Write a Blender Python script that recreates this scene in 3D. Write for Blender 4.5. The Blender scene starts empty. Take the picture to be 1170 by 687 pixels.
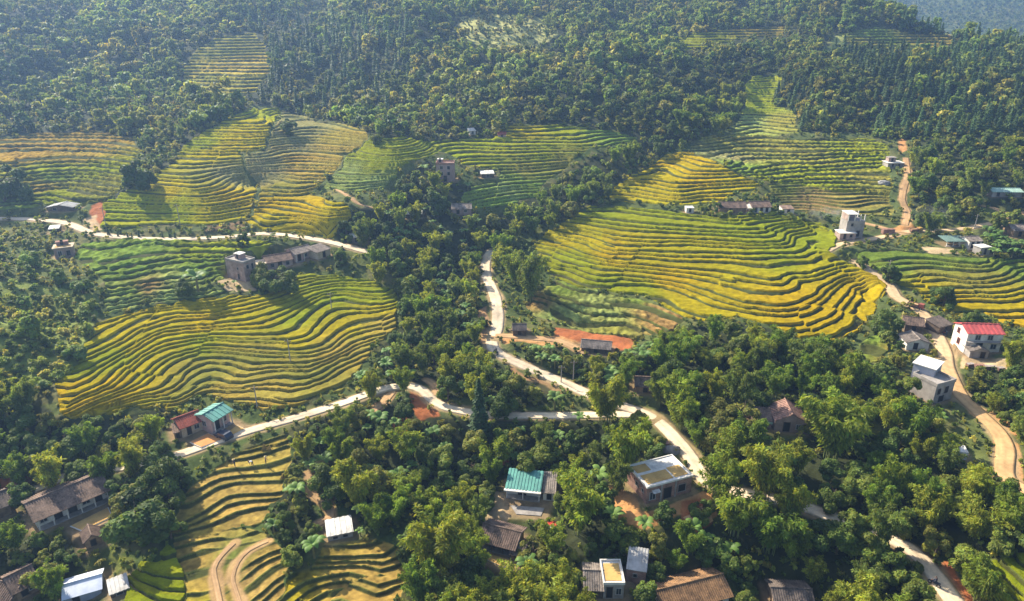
import bpy, bmesh, math, random
import numpy as np
from mathutils import Vector, Matrix
rng = np.random.default_rng(7)
random.seed(7)
R = math.radians
scene = bpy.context.scene
COL = scene.collection

# ------------------------------------------------------------------ camera
W, H, F = 1170.0, 687.0, 800.0
PITCH = R(22.5)
CAM = np.array([0.0, 0.0, 75.0])
cp, sp = math.cos(PITCH), math.sin(PITCH)

def ray(px, py):
    px = np.asarray(px, float); py = np.asarray(py, float)
    a = (px - W/2)/F; b = (H/2 - py)/F
    return np.stack([a, cp + b*sp, -sp + b*cp], -1)

def project(P):
    d = np.asarray(P, float) - CAM
    f = d[..., 1]*cp - d[..., 2]*sp
    u = d[..., 1]*sp + d[..., 2]*cp
    f = np.where(np.abs(f) < 1e-3, 1e-3, f)
    return W/2 + F*d[..., 0]/f, H/2 - F*u/f, f

def at_z(px, py, z):
    r = ray(px, py); t = (z - CAM[2])/r[..., 2]
    return CAM + r*t[..., None]

def at_y(px, py, Y):
    r = ray(px, py); t = Y/r[..., 1]
    return CAM + r*t[..., None]

# ------------------------------------------------------------------ noise
_lat = rng.random((256, 256))
def vnoise(x, y, seed=0):
    x = np.asarray(x, float) + seed*37.17; y = np.asarray(y, float) + seed*11.31
    xi = np.floor(x).astype(np.int64); yi = np.floor(y).astype(np.int64)
    fx = x - xi; fy = y - yi
    fx = fx*fx*(3-2*fx); fy = fy*fy*(3-2*fy)
    a = _lat[xi & 255, yi & 255]; b = _lat[(xi+1) & 255, yi & 255]
    c = _lat[xi & 255, (yi+1) & 255]; d = _lat[(xi+1) & 255, (yi+1) & 255]
    return (a*(1-fx)+b*fx)*(1-fy) + (c*(1-fx)+d*fx)*fy
def fbm(x, y, seed=0, oct=3):
    s = 0; a = .5; t = 0
    for i in range(oct):
        s = s + a*vnoise(x*2**i, y*2**i, seed+i*5); t += a; a *= .5
    return s/t
def sstep(a, b, x):
    t = np.clip((x-a)/(b-a), 0, 1); return t*t*(3-2*t)

# ------------------------------------------------------------------ terrain control points
# lines of equal height seen on the terraced hills: (height, [(px, py), ...])
LINES = []
def zt1(k): return 5.4 + .76*k
for k, pts in [
    (14, [(676,236),(740,241),(810,247.5),(863,249),(889,245)]),
    (11, [(790,268),(848,271),(886,272),(901,261),(899,246)]),
    (9, [(637,263),(676,271),(733,281),(790,280),(848,284),(892,284),(912,272),(917,252)]),
    (8, [(630,266),(700,286),(790,290),(877,291),(915,291),(927,278),(924,258)]),
    (7, [(621,268.5),(668,280),(723,294),(834,300),(877,304),(906,300),(936,293),(933,264)]),
    (6, [(616,276),(661,289),(721,302),(790,307),(848,313),(886,319),(921,313),(953,303)]),
    (5, [(622,286),(668,299),(721,309),(790,316),(834,325),(874,329),(912,320),(959,307)]),
    (4, [(629,296),(668,308),(713,314),(757,319),(810,331),(848,344),(898,348),(930,336),(965,315)]),
    (3, [(632,309),(668,321),(702,325),(757,326),(800,340),(845,354),(912,358),(936,345),(976,320)]),
    (2, [(642,321),(695,334),(747,337),(781,351),(840,365),(901,370),(927,364),(953,348),(985,325)]),
    (1, [(625,332),(690,346),(747,352),(775,365),(941,374),(959,363),(979,342),(997,331)]),
    (0, [(611,339),(668,356),(721,361),(757,374),(962,384),(979,368),(991,351),(1007,337)]),
    (-1, [(600,348),(629,364),(695,372),(726,375),(990,395)])]:
    LINES.append((zt1(k), pts))
# upper yellow nose
LINES += [(17.5, [(687,224),(752,231),(805,231)]), (20, [(721,211),(776,219),(824,214.5),(865,212)]),
          (22.3, [(747,193),(788,202.5),(846,200)]), (24.5, [(762,181),(795,188),(834,190)]), (26, [(775,174)])]
# terraces above the roofs, right of the nose
LINES += [(17, [(901,242)]), (15.6, [(960,240),(1019,235)]), (20.6, [(881,208)]), (19.6, [(940,211),(1017,214)]), (24.6, [(840,179),(920,180)]), (24.1, [(1009,179)]),
          (28, [(840,159),(995,161)]), (29.5, [(901,150)]), (32, [(844,132)])]
def zt6(z): return 6 + .887*(z-10.8)
LINES += [(zt6(17), [(973,289),(1032,289),(1113,292)]), (zt6(16.4), [(984,296),(1025,297),(1091,300),(1130,302)]),
          (zt6(15.3), [(1056,308),(1102,310),(1135,308)]), (zt6(14.6), [(1058,314),(1113,321),(1146,315.5),(1152,309)]),
          (zt6(14), [(1093,324),(1124,326),(1163,318)]), (zt6(13.3), [(1093,332),(1146,332),(1170,324)]),
          (zt6(12.8), [(1091,337),(1170,333)]), (zt6(12.4), [(1113,340.6),(1170,338)]), (zt6(11.7), [(1126,351),(1170,350)]),
          (zt6(10.8), [(1143,364),(1170,363)]), (zt6(10.3), [(1148,374)])]
def zt2(z): return 3.1 + .76*(z-3.5)
LINES += [(zt2(13), [(115,371),(168,355),(207,350),(270,343),(302,338),(334,324)]),
          (zt2(11.5), [(94,411),(142,389),(176,372),(220,363),(270,359),(302,350),(336,339),(368,329),(407,326)]),
          (zt2(9.8), [(63,445),(115,428),(155,402),(181,386),(233,380),(297,378),(323,368),(355,350),(381,339),(452,341)]),
          (zt2(8.4), [(68,473),(126,447),(149,428),(176,407),(207,397),(270,394),(328,397),(355,392),(381,376),(407,363),(449,355)]),
          (zt2(7.0), [(176,435),(199,415),(233,405),(270,406),(323,410),(376,405),(399,389),(444,377)]),
          (zt2(5.5), [(191,457),(218,443),(270,438),(328,428),(355,430),(381,415),(404,405)]),
          (zt2(4.3), [(189,466),(233,449),(270,450),(289,448),(328,452),(360,443),(397,426)]),
          (3.0, [(276,462),(310,464)])]
LINES += [(11.7, [(137,350),(188,342),(224,339)]), (13.3, [(129,337),(227,323)]), (15, [(116,315),(219,298)]),
          (16.2, [(88,298),(163,286),(291,285),(319,278)])]
LINES += [(19.5, [(5,250)]), (19, [(75,255)]), (17.6, [(110,268),(129,270)]), (17.2, [(200,273),(240,274)]), (16.8, [(300,267)]), (15.8, [(350,272)]), (13.3, [(425,290)])]
LINES += [(18.5, [(120,258),(206,257),(281,251),(300,258),(377,261)]), (22.3, [(130,230),(204,234),(248,234),(290,214)]),
          (25.3, [(159,214),(219,219),(261,209),(283,202)]), (31, [(209,172),(273,173)]), (36, [(253,147),(310,147)]), (40, [(286,122)]),
          (22, [(300,226),(362,221),(392,238)]), (23.5, [(300,214),(349,216)]), (30, [(300,179),(325,173),(394,177)]), (35, [(332,147),(411,152)]),
          (33.5, [(416,160),(466,160)]), (29.5, [(401,177),(448,184)]), (26.6, [(384,194)]), (25.6, [(431,202)]), (24, [(374,211)]),
          (34, [(586,145)]), (33, [(648,147)]), (30, [(705,160)]), (30, [(500,168),(574,167),(658,167)]), (26, [(525,191)]), (25, [(658,187)]), (22.8, [(557,207)]), (21.5, [(619,209)]),
          (19, [(540,231)]), (18, [(604,226)]), (14.5, [(532,259)])]
LINES += [(32, [(0,155),(75,155),(150,157)]), (27, [(0,200),(120,195)]), (23.5, [(80,215)]), (20.8, [(0,240),(60,242)])]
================
**Job**
Return exactly what appears from the opening line of the material through the line with "return np.stack([a, cp", apart from the pictures.

**Complete output**
Write a Blender Python script that recreates this scene in 3D. Write for Blender 4.5. The Blender scene starts empty. Take the picture to be 1170 by 687 pixels.
import bpy, bmesh, math, random
import numpy as np
from mathutils import Vector, Matrix
rng = np.random.default_rng(7)
random.seed(7)
R = math.radians
scene = bpy.context.scene
COL = scene.collection

# ------------------------------------------------------------------ camera
W, H, F = 1170.0, 687.0, 800.0
PITCH = R(22.5)
CAM = np.array([0.0, 0.0, 75.0])
cp, sp = math.cos(PITCH), math.sin(PITCH)

def ray(px, py):
    px = np.asarray(px, float); py = np.asarray(py, float)
    a = (px - W/2)/F; b = (H/2 - py)/F
    return np.stack([a, cp + b*sp, -sp + b*cp], -1)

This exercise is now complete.